Rony jumped up and ran down the block, snapping photos of her as she walked toward him. Trying to blend into the crowd, he followed her - to the grocery store, then the dry cleaner, through an outdoor market and down to South Street Seaport - taking pictures the entire time. She appeared natural and beautiful in the photos, exactly what she wanted.
Rony was hired to take these pictures by his subject, Kaiama Glover, a 35-year-old professor at Barnard College. And he’s been hired by many others like her - mostly female New Yorkers in their early 20s to late 40s - who are looking for paparazzi-inspired photographs of themselves captured as they go about their daily lives.

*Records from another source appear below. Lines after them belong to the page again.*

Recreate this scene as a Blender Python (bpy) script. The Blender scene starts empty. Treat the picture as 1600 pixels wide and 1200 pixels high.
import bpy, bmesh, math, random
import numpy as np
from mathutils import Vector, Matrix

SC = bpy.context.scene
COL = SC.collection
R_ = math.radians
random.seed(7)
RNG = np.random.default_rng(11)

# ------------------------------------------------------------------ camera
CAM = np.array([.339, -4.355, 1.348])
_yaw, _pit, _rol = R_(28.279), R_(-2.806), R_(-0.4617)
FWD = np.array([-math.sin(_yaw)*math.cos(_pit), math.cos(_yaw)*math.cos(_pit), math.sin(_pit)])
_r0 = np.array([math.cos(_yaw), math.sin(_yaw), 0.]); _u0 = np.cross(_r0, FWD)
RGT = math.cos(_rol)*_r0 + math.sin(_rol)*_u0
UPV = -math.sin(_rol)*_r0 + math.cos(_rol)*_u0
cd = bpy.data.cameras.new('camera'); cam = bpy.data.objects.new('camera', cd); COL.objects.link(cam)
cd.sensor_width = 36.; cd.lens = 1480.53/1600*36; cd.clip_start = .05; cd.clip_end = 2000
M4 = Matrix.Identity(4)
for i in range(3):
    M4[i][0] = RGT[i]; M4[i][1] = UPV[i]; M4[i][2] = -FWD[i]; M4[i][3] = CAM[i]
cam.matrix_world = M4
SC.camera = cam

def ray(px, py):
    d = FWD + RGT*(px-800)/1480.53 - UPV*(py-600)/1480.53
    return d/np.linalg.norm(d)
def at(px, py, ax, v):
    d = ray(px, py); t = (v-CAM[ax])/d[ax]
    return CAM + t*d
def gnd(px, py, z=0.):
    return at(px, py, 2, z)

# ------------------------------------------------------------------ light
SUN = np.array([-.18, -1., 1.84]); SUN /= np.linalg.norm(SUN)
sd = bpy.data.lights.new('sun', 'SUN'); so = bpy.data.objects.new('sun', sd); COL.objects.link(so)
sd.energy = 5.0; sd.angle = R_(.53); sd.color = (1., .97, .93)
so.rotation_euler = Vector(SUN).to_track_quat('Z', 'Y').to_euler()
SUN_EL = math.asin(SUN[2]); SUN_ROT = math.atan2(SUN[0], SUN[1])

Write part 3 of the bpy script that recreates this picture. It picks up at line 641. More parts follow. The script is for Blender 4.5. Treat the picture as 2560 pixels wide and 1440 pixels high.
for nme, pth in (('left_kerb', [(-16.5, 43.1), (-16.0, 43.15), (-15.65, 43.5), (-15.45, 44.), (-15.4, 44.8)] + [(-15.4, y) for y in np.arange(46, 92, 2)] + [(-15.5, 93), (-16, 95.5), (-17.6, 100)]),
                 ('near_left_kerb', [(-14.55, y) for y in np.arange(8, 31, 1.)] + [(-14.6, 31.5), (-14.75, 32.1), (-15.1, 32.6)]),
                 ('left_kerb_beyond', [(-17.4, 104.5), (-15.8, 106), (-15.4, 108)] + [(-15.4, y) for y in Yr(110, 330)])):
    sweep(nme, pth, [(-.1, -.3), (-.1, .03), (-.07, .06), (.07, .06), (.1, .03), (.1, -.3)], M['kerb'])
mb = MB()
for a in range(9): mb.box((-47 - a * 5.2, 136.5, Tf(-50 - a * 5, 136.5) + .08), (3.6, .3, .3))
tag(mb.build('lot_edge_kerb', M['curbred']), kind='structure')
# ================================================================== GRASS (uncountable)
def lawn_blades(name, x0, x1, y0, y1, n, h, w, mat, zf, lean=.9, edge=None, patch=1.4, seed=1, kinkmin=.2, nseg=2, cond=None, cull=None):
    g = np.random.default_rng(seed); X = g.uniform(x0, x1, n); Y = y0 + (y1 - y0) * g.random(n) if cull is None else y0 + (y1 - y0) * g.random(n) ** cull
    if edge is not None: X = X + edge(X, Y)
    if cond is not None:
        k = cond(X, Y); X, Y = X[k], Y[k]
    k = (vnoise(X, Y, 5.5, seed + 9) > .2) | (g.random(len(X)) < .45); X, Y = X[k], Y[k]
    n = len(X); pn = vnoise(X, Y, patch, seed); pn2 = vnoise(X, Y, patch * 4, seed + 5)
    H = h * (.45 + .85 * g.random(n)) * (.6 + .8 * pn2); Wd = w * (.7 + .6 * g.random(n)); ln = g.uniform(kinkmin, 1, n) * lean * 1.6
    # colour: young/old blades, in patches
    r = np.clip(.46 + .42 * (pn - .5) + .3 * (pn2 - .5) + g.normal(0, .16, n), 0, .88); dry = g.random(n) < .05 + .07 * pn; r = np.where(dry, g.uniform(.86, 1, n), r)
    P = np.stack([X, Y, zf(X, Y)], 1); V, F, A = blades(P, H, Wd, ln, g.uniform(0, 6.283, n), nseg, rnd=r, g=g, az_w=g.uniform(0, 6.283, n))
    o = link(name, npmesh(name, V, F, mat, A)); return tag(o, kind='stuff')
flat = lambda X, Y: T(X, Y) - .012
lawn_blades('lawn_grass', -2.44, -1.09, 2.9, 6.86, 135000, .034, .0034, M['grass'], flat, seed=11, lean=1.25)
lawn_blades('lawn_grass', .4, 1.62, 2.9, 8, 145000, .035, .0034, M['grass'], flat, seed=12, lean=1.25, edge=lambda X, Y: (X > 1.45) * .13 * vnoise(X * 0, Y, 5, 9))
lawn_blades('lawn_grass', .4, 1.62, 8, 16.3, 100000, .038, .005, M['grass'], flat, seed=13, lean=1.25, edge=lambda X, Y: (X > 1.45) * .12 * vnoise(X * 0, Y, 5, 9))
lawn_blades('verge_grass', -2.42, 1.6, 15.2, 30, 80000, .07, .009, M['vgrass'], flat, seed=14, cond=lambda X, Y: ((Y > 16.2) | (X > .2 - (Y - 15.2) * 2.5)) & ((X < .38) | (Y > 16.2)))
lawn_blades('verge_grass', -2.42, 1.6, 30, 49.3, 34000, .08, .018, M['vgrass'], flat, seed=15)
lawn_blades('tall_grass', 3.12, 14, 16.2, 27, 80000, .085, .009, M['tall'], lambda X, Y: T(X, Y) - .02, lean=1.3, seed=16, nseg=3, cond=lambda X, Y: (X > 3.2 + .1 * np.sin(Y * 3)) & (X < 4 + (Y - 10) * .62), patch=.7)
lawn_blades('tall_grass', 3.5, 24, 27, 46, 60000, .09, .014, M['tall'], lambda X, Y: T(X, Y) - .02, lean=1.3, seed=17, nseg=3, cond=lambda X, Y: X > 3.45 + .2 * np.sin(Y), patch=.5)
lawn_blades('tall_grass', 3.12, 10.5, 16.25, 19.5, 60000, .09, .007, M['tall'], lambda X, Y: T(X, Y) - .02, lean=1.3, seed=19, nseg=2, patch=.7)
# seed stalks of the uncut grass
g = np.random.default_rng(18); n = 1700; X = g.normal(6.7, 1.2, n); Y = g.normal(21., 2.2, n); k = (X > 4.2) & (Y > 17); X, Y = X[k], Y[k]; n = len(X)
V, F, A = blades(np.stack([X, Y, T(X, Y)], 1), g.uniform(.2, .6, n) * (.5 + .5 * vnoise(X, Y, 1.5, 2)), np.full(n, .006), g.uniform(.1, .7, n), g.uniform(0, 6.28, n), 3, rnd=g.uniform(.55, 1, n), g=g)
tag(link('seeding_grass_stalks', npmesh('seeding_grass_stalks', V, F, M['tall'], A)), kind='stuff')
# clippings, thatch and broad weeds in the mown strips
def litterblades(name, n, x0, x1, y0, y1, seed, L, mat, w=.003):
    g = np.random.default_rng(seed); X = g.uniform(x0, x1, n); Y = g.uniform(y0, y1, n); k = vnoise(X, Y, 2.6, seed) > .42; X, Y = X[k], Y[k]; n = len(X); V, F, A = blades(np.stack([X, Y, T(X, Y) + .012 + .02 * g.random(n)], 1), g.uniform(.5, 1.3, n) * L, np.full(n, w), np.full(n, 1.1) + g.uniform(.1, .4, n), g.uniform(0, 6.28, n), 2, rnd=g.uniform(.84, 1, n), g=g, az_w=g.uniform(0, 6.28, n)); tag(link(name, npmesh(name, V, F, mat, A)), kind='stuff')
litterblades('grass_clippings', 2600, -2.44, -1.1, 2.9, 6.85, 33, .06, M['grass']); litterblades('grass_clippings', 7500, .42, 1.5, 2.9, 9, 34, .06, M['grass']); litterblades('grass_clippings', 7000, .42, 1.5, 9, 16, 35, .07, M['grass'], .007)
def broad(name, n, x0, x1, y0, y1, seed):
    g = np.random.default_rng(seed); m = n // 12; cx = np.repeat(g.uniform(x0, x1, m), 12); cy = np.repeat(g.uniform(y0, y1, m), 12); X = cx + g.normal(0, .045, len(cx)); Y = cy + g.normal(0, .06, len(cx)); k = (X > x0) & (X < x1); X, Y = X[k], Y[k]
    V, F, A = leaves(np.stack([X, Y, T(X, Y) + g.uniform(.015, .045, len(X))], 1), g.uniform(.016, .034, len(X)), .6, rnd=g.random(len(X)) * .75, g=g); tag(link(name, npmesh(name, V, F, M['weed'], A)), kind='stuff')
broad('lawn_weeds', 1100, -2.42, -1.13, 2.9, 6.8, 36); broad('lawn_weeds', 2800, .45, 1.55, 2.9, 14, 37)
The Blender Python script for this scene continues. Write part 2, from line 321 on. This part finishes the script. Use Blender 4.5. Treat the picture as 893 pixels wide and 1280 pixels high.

“It could be a horrible, invasive thing, like a stalker,” says Glover, who gave birth to a baby girl, Salone, on April 11. “But instead he is really capturing you as you are.”
NO! No. That is not who any of us really are. No, we are not our MySpace profiles, our Facebook status updates, our screen names or our internet sex tapes. No. This gross obsession with self, coupled with a troubling melding of personal and private life is, to us, incomprehensible. Take Gawker’s own Weird Science project / creation, Julia Allison. Guys. We know the name of her dog. We know her favorite color, her dating habits, what her family looks like, her ex-boyfriend’s names. We don’t even know the middle names of our own cousins. Is this wrong? We don’t care, really. We just know it’s annoying. It’s annoying when people feel entitled to a level of notoriety completely separate from talent or achievement. Not to say someone like Julia isn’t talented, that’s just not why we know her. We know her because she’s famous. And she’s famous because we know her.
But at least she has an excuse: She’s a media person. Our former high school classmate who posts various paparazzo-style photos onto Facebook of herself cavorting in a bikini has no excuse except that she’s been brought up to think that anyone can, and deserves to be, famous. Lauded, complimented, sought after. For what? Owning a bikini? We don’t fucking know! But at least we take some comfort in knowing our classmate is really, really stupid. This a 35-year-old Barnard professor, though? Most of our classes took place at Barnard. We know this woman isn’t stupid. We know she must be thoughtful, she must intellectualize and analyze her decisions. So what drove her to do this? And why are we so driven to vomit all over our keyboard?
God, we don’t know. Excuse us as we update our Facebook status to Alex “is freaking the fuck out.”

calm down …take a quaalude
Posted by la roncha | April 23, 2008
It’s sad. Really. Worth freaking out over? Not really.
Posted by Confessions of a Serial Rebounder | April 23, 2008
Just wait till you’re 35, A.
Posted by el Bulto | April 23, 2008
i’m with you, alex
[vom vom vom]
Posted by calaverita | April 24, 2008
Alex, I especially agree with this: “No, we are not our MySpace profiles, our Facebook status updates, our screen names or our internet sex tapes.” Seriously! When did our online profiles become more real than our interactions with family and off-line friends? Why am I more comfortable responding to this post than hitting on my hot neighbor?